2510.17952v1
Evolutionary Tracks and Spectral Properties of Quasi-stars and Their Correlation with Little Red Dots
First listed 2025-10-20 | Last updated 2026-01-09
Abstract
JWST has revealed a population of red, compact, high-redshift (${z\sim3-10}$) objects referred to as ``Little Red Dots'' (LRDs). These objects exhibit unusual spectral features reminiscent of stellar spectra with blackbody-like SEDs, large hydrogen Balmer breaks, Balmer line absorption, and classical stellar absorption features such as calcium H&K and the calcium triplet. Following the recent suggestion that these may be actively accreting direct-collapse black holes in the process of assembly, i.e. quasi-stars, we present evolutionary models of quasi-stars using our recently released, publicly available MESA-QUEST modeling framework. We compute a grid of models spanning a range of black hole masses and predict the luminosities, temperatures, surface gravities, and lifetimes of these objects. We find that these models lie along a Hayashi track once they hit their ``late-stage'' which constitutes the majority of their lives ($\sim 20$~Myr). We present scaling relations for estimating the mass of a quasi-star as a function of the bolometric luminosity, as well as the bolometric luminosity as a function of the effective temperature for the Hayashi track. The short lifetimes in tandem with the observed number density of LRDs imply the possibility that every supermassive black hole was once a quasi-star. We compare synthetic spectra of our quasi-star models to observations of LRDs, and show that these models are broadly capable of reproducing the continuum spectra of observed LRDs. These results indicate that quasi-stars are promising candidates for the origin of supermassive black holes via direct collapse in the early universe.
Short digest
Using the MESA-QUEST framework, the authors build evolutionary tracks and spectra for quasi-stars as candidates for the red, compact Little Red Dots seen at z≈3–10. The models settle onto a late-stage Hayashi track lasting about 20 Myr and yield practical scaling relations linking quasi-star mass to Lbol and Lbol to Teff. Synthetic spectra from these models broadly match the continuum of exemplar LRDs (MoM-BH*-1 and UNCOVER-45924), including blackbody-like SEDs with strong Balmer breaks and stellar absorption features. Coupling the short lifetimes with the observed LRD number densities, they argue quasi-stars could be a common pathway to assembling early supermassive black holes.
Key figures to inspect
- Evolution tracks on the HR and Kiel diagrams: verify when the model enters the late-stage Hayashi track, how long it stays there, and how BH mass growth maps onto Teff–log g; note the ATLAS9 coverage region and constant-radius lines.

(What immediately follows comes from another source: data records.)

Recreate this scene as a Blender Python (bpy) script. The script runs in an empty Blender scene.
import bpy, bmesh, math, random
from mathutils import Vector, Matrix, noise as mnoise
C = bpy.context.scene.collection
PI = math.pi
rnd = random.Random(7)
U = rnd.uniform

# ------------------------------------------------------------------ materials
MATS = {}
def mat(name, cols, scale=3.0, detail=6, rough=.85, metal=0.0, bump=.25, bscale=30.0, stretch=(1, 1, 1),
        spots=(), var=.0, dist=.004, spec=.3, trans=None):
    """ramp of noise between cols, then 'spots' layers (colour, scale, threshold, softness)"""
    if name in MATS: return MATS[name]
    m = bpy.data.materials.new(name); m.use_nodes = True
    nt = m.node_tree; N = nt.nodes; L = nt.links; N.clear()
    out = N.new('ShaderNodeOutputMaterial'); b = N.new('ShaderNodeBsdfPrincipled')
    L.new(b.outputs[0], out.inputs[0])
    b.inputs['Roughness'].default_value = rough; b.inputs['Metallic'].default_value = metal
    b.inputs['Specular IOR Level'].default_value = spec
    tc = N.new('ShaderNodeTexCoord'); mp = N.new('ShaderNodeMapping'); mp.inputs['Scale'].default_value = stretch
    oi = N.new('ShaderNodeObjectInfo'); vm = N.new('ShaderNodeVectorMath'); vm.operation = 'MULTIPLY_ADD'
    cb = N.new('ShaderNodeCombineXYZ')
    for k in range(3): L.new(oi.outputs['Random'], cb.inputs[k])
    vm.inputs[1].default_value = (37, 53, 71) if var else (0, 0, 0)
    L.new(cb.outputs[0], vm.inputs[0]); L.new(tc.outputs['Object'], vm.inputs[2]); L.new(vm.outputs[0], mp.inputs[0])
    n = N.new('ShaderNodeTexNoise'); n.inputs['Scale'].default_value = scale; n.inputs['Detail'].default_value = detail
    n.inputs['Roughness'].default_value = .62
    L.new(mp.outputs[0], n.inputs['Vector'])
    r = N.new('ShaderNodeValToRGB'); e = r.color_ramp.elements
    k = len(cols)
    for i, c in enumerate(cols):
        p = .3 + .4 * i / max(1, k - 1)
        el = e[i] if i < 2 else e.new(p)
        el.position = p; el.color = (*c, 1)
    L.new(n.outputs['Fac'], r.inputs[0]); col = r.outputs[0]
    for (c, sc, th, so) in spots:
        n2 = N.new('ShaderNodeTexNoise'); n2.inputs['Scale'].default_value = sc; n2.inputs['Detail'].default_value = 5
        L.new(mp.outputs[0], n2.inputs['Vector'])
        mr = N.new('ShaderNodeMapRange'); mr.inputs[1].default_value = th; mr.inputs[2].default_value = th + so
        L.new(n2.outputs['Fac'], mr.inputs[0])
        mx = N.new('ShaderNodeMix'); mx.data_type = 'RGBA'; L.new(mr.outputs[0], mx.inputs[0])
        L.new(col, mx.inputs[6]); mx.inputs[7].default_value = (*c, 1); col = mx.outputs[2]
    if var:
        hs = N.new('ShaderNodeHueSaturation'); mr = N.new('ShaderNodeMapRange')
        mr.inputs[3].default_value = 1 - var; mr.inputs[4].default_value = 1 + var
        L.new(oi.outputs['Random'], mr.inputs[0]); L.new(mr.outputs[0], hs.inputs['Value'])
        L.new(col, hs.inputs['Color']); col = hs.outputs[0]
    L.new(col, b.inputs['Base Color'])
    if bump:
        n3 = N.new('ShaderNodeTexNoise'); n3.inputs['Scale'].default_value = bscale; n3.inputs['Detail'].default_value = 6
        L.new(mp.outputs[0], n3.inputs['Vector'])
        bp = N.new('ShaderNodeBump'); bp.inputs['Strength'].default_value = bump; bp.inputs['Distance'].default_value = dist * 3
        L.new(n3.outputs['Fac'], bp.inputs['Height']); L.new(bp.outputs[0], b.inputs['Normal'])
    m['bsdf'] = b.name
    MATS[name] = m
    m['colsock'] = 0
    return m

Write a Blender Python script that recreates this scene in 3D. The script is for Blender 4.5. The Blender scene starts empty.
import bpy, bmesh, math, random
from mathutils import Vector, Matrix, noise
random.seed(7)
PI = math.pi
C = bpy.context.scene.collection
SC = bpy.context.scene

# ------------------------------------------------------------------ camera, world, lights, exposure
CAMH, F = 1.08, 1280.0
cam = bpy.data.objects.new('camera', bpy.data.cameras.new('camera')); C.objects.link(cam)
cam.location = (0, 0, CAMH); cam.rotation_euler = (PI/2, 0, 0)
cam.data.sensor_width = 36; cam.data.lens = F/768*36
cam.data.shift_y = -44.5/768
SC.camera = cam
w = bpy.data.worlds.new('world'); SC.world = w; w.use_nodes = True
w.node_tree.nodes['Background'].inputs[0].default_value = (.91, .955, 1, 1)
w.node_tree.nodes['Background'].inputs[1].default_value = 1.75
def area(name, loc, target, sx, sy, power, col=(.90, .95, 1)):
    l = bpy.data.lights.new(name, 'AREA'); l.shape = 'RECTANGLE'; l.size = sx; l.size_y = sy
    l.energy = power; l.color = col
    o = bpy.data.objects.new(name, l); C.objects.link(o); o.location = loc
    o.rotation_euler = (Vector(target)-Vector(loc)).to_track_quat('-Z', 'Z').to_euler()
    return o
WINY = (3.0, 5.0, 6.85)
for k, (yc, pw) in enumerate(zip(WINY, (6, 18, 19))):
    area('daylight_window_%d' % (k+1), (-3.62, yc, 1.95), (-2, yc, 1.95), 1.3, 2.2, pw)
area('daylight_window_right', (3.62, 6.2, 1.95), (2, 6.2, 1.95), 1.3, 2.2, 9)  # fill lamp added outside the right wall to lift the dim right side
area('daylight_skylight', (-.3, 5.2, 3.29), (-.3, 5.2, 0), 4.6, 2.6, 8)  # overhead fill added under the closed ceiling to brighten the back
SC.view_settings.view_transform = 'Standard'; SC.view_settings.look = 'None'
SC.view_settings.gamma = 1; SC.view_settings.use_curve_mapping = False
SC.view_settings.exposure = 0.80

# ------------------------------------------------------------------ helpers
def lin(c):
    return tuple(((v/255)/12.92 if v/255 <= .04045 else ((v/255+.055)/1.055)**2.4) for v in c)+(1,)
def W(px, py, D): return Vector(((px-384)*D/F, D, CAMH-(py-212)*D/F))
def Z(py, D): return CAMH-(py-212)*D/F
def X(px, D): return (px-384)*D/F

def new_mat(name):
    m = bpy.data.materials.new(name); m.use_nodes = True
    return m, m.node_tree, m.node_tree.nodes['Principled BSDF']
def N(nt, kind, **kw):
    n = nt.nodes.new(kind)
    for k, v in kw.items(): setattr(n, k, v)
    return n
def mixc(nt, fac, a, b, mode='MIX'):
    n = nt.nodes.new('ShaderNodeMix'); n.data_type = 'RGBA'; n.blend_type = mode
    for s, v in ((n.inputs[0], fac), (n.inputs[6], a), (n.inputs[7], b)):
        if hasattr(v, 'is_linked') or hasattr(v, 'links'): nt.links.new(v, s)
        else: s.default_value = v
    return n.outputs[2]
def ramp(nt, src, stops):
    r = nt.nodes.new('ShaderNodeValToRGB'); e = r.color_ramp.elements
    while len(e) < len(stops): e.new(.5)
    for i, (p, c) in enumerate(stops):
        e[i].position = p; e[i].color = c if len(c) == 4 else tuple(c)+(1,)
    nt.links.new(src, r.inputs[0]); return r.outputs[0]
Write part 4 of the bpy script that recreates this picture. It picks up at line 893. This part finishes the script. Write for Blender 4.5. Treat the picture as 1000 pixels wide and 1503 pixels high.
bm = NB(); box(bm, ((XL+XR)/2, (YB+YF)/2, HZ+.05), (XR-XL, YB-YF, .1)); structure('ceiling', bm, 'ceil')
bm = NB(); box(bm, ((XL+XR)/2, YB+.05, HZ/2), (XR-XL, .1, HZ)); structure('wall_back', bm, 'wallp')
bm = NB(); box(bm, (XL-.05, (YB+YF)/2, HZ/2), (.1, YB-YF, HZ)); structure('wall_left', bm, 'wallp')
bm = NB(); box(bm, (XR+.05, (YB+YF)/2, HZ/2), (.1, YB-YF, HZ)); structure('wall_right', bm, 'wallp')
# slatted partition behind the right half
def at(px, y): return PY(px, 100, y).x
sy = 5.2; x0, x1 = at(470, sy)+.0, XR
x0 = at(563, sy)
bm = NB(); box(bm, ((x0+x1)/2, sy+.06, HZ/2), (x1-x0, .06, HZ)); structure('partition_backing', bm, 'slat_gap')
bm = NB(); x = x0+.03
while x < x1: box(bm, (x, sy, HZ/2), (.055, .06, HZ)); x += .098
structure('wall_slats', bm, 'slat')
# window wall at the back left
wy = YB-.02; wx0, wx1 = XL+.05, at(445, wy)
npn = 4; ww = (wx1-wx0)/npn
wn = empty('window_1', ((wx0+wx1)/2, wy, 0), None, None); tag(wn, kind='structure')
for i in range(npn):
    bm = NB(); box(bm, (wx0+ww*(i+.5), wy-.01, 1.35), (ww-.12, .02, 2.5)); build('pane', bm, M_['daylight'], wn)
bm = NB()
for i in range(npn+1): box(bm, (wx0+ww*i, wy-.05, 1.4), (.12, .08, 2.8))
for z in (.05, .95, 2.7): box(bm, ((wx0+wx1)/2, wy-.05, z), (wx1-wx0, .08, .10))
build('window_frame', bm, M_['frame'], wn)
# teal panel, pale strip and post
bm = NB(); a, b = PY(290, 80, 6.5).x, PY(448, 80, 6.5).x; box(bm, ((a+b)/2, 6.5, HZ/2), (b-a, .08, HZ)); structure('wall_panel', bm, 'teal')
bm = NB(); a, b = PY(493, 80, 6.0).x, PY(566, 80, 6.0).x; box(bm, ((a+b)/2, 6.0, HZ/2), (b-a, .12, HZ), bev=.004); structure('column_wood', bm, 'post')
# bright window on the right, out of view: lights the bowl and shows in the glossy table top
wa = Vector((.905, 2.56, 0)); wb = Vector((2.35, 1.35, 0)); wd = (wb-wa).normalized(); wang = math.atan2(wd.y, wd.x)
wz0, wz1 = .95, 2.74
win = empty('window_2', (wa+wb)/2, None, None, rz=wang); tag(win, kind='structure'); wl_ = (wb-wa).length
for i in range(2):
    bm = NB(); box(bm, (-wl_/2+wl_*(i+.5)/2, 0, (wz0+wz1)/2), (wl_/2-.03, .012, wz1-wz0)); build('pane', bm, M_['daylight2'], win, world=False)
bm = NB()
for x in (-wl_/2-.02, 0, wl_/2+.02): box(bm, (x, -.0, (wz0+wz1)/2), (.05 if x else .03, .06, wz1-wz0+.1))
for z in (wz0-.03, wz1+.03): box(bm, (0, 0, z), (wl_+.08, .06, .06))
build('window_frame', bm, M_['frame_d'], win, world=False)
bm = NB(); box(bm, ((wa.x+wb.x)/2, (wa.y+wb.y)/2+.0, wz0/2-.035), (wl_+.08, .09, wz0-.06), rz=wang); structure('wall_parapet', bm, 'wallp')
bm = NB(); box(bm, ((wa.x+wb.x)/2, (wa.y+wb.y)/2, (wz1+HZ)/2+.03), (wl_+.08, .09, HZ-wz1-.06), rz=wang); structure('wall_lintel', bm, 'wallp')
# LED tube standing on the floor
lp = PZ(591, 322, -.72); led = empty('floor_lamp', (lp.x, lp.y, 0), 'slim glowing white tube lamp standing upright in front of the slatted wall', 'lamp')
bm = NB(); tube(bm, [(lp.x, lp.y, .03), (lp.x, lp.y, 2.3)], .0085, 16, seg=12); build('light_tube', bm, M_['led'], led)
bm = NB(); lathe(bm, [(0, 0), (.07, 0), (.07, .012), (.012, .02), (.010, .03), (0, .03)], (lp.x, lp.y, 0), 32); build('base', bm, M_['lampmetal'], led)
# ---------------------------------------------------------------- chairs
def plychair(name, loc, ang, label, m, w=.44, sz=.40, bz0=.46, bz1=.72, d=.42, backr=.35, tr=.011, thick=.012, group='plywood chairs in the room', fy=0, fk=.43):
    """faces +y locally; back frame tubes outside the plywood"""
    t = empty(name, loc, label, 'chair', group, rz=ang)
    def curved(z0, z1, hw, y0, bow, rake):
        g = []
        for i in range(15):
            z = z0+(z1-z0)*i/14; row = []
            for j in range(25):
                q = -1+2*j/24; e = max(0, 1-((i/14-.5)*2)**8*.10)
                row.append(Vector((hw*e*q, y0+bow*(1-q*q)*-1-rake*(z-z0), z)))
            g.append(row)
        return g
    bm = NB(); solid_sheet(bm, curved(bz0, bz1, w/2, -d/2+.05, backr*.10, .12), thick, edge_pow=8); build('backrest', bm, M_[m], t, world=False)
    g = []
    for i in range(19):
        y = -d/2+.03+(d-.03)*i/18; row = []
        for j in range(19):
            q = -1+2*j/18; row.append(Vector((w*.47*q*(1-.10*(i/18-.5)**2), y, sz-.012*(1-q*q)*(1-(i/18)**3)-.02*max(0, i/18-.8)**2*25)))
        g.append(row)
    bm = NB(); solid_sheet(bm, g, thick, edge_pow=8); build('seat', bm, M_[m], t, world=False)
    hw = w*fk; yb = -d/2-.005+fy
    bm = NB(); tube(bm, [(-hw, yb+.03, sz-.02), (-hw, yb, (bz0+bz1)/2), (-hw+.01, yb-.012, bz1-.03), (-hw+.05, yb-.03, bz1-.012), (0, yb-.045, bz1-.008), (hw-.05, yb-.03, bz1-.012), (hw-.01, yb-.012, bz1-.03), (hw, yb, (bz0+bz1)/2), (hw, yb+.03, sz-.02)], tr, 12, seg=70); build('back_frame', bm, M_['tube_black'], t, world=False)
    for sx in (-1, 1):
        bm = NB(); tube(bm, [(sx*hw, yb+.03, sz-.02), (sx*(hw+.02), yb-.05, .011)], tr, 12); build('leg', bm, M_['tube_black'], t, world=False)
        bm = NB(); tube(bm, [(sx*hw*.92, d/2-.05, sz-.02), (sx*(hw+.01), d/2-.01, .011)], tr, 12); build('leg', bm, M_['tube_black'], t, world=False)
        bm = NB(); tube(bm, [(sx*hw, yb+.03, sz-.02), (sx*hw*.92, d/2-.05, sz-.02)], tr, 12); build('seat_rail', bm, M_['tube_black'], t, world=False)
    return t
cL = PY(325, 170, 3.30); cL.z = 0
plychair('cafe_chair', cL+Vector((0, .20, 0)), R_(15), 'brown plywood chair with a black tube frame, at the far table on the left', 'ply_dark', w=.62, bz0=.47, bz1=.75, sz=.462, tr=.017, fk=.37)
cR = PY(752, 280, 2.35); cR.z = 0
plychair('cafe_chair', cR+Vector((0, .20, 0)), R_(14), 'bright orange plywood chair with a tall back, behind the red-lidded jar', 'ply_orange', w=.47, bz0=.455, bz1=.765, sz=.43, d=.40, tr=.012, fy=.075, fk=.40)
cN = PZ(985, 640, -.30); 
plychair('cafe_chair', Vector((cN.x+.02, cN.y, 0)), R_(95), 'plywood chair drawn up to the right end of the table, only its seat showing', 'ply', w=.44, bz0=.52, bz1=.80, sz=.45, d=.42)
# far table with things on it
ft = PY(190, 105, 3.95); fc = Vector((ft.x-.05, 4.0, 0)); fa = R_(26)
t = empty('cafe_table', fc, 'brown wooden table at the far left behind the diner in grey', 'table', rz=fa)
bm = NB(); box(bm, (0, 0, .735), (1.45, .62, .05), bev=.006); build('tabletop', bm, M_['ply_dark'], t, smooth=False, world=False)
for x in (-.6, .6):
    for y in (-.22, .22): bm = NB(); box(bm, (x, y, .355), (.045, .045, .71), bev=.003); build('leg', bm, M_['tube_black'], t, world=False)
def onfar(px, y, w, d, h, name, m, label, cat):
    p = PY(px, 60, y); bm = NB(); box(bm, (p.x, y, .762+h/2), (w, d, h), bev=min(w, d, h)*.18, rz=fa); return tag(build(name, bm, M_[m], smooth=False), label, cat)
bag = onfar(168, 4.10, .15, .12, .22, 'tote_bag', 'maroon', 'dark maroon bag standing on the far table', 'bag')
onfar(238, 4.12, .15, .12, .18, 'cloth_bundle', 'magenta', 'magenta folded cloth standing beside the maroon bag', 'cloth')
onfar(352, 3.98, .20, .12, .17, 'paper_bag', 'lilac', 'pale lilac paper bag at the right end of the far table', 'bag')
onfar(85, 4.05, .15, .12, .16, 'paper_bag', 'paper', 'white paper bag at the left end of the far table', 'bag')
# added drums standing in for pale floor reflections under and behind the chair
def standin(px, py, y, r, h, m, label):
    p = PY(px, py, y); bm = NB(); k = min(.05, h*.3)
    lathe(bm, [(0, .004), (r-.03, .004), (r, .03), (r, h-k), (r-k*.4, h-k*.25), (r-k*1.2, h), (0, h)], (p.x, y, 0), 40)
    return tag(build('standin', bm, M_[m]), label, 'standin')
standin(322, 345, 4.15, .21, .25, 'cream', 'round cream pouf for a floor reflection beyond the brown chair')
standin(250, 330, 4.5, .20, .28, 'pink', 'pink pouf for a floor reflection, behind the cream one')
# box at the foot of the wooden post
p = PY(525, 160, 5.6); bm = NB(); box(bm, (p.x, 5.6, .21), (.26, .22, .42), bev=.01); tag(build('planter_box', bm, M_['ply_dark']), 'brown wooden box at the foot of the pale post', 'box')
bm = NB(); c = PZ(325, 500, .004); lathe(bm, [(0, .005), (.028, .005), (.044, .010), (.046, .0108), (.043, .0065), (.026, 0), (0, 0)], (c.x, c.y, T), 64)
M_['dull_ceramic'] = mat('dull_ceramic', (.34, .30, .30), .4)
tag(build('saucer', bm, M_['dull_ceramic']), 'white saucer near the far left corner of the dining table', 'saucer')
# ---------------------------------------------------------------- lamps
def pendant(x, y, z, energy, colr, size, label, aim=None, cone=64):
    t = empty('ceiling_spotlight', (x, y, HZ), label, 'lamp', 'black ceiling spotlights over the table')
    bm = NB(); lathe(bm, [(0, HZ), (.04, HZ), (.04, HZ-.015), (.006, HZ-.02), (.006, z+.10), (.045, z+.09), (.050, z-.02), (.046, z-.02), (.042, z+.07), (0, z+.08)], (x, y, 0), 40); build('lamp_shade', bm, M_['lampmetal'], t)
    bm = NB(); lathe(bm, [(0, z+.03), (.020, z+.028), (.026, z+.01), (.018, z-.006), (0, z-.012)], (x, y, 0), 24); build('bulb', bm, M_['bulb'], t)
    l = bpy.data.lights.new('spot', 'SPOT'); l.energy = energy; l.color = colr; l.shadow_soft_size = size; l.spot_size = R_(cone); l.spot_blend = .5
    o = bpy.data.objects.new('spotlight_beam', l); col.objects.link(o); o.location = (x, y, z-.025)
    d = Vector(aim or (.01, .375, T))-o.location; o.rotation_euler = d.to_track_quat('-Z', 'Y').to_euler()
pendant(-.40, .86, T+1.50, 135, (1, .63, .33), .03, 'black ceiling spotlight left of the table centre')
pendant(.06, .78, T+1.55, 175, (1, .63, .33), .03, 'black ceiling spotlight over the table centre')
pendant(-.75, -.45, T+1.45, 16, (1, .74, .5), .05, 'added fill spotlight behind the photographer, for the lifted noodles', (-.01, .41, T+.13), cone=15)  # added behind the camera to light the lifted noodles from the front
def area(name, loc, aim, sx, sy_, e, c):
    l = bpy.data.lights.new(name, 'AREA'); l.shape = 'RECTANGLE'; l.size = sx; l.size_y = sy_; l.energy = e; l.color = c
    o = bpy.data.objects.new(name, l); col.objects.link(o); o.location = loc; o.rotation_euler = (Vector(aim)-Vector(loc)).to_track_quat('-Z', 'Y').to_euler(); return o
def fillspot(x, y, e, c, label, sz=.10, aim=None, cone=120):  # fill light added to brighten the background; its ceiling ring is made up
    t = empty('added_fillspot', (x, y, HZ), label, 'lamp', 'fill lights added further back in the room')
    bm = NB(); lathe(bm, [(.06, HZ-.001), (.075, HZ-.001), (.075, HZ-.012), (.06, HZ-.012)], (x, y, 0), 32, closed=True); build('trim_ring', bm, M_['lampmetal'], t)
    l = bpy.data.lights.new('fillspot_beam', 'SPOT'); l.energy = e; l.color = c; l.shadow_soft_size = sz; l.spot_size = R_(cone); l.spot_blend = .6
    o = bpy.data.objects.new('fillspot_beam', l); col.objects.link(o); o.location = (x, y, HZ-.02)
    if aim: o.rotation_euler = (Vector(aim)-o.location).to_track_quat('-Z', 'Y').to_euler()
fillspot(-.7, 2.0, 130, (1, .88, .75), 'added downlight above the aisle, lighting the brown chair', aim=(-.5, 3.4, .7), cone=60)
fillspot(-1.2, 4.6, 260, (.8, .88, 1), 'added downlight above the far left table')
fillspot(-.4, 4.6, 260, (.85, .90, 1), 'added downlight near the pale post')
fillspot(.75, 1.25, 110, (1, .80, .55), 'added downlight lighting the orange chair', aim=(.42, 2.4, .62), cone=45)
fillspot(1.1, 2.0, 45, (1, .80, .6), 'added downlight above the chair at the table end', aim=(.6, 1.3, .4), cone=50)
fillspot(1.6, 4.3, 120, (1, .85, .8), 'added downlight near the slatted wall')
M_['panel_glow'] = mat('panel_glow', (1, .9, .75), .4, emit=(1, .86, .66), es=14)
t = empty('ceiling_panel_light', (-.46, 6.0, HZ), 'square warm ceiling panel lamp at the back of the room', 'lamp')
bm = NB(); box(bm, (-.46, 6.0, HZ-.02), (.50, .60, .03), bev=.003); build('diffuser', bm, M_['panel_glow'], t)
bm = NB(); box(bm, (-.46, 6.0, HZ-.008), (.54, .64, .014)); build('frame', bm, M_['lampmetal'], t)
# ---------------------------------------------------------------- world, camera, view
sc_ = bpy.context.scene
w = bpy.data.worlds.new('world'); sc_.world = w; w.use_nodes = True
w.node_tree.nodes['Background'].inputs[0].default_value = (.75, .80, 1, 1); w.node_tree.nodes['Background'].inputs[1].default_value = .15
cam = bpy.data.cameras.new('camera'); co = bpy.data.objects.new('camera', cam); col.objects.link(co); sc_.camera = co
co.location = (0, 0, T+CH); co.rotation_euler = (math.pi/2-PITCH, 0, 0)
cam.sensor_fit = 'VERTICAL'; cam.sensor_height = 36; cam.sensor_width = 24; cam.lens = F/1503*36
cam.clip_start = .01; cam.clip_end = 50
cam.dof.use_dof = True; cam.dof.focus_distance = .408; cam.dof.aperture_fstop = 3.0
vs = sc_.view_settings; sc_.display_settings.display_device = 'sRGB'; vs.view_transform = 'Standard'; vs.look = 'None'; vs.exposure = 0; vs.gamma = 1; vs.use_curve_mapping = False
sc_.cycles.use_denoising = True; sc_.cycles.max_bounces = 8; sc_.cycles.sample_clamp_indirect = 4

- Scaling relations panel: inspect the fitted M_QS–Lbol and Lbol–Teff relations along the Hayashi track and how to use them to estimate quasi-star masses from observed LRD luminosities/temperatures.
- Observed vs synthetic spectra for MoM-BH*-1: check the continuum shape, Balmer break amplitude, and presence of Ca H&K/Ca II triplet absorption against the model envelope spectrum.
- Observed vs synthetic spectra for UNCOVER-45924: assess how well the quasi-star model reproduces the NIR SED slope and Balmer absorption, and whether any galaxy light component is required.
- Dust attenuation test (if shown): look for comparisons with simple dust corrections to confirm the conclusion that attenuation is minimal for LRD continua.